Another can of worms

Following on from my post on intellectual property last week, a few of the comments made threw up yet another can of worms.

Blogs, particularly, but other types of social media can have an enormous amount of time invested in them. Some people I know pretty much dedicate most of their spare time to blogging and as a result, their blogs are something that if we could value, would be worth a substantial amount of money. Some people have secured jobs as a result of their excellent social media presence. Others have been asked to write books. Some people develop a lucrative speaking career. Some go on to have careers in media. All based on their blogs.

So what happens to the blog if there is a divorce?
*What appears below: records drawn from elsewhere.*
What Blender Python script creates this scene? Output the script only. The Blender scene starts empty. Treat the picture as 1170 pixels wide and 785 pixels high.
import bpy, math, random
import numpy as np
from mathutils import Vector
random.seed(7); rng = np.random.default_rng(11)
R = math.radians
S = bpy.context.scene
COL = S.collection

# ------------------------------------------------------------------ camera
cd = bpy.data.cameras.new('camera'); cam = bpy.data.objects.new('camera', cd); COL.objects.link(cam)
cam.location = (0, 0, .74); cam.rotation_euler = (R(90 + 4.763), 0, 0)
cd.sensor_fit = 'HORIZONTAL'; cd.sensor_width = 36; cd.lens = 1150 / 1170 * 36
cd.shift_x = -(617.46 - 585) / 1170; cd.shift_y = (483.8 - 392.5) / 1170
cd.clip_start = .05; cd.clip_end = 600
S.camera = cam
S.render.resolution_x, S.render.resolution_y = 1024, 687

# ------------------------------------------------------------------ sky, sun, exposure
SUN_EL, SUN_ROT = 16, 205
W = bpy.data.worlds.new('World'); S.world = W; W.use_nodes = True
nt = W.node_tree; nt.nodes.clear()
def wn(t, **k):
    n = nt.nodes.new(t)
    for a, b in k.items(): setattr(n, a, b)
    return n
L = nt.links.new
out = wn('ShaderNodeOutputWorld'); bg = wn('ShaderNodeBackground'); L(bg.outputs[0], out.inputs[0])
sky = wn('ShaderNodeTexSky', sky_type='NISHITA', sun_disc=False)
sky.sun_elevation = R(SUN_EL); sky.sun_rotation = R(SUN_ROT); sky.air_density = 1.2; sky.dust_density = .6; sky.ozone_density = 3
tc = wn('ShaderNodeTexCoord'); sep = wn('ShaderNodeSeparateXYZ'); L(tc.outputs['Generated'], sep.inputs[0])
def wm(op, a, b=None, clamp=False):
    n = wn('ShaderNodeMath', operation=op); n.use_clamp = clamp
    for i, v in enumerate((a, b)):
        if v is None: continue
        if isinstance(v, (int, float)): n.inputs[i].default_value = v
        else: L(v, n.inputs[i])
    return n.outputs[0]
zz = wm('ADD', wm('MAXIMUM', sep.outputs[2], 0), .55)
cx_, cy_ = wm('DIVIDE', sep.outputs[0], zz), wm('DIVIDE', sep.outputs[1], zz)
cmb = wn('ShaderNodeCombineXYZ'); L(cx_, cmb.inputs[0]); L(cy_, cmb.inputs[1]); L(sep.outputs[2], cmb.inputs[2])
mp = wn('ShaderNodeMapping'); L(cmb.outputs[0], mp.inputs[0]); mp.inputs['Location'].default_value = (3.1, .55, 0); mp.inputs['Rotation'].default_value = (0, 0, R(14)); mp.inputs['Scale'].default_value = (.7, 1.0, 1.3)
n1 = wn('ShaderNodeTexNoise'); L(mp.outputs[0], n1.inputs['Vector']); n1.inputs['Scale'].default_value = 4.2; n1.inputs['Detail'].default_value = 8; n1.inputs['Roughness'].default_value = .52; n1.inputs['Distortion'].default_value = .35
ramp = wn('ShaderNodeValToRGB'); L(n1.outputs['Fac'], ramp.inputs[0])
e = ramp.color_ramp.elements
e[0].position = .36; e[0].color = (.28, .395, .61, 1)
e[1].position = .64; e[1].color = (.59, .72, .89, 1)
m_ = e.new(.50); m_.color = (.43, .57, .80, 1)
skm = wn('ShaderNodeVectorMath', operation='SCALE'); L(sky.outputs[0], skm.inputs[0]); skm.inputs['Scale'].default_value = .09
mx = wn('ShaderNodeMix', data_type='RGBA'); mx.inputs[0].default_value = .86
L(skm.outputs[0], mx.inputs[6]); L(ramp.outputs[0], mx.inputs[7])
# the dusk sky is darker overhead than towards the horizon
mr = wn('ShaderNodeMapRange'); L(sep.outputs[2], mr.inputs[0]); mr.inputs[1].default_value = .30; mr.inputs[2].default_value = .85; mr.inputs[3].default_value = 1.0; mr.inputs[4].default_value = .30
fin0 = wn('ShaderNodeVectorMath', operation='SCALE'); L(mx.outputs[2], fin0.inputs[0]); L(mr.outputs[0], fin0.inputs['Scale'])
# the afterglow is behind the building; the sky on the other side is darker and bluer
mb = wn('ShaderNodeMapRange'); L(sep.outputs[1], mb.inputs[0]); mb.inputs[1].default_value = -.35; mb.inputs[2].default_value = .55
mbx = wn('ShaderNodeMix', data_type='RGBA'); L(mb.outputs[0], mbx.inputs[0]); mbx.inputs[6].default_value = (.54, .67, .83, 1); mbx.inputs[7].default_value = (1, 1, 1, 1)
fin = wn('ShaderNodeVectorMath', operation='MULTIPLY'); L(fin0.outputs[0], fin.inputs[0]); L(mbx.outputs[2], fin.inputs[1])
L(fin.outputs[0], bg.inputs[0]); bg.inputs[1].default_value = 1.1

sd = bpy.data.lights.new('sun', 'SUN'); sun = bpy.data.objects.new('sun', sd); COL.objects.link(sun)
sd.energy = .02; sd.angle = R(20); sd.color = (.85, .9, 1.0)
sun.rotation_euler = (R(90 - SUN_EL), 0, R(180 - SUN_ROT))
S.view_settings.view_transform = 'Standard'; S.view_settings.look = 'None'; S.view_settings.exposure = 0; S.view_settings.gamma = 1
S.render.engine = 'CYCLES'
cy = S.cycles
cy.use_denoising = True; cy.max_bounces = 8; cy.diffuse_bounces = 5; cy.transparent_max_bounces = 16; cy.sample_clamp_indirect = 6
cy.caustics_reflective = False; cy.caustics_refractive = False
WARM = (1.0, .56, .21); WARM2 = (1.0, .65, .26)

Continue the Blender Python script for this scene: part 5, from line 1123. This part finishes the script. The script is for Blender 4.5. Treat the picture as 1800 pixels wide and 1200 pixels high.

Is it like other items of value and forms part of the settlement? Here is Australia, a general rule is that assets are divided 50/50 before children are taken into account. If a blog can be valued (and I know there are sites around that place a dollar value on the number of posts, hits, comments, etc) can it and should it form part of a settlement? Could you or should you have to buy out 50% of your partner’s share of your blog? What if you couldn’t afford that? What if they claimed half of the blog was theirs? If they cooked dinner every night while you blogged away and if the blog has such value, they might well have a try.

It’s all a bit of a nightmare.

The comments last week particularly focused on blogs and social media accounts being left in a will; URLs, usernames and passwords being recorded so that access to them could continue after the blogger departed. Again, some blogs could be of significant value and if they were bequeathed, what would be the result? Could a beneficiary sell the blog if they couldn’t/wouldn’t continue the work? What if the blog wasn’t mentioned in a will? Lots of people don’t even have a will, let alone think of adding something intangible like a blog. Would beneficiaries take the matter to court if there was a dispute over the bequeathing of the blog?

As mentioned in last week’s post, the use of social media has outstripped some of the understandings we’ve had as a society for many years. We need to start talking about some of these issues to help develop procedures for such instances.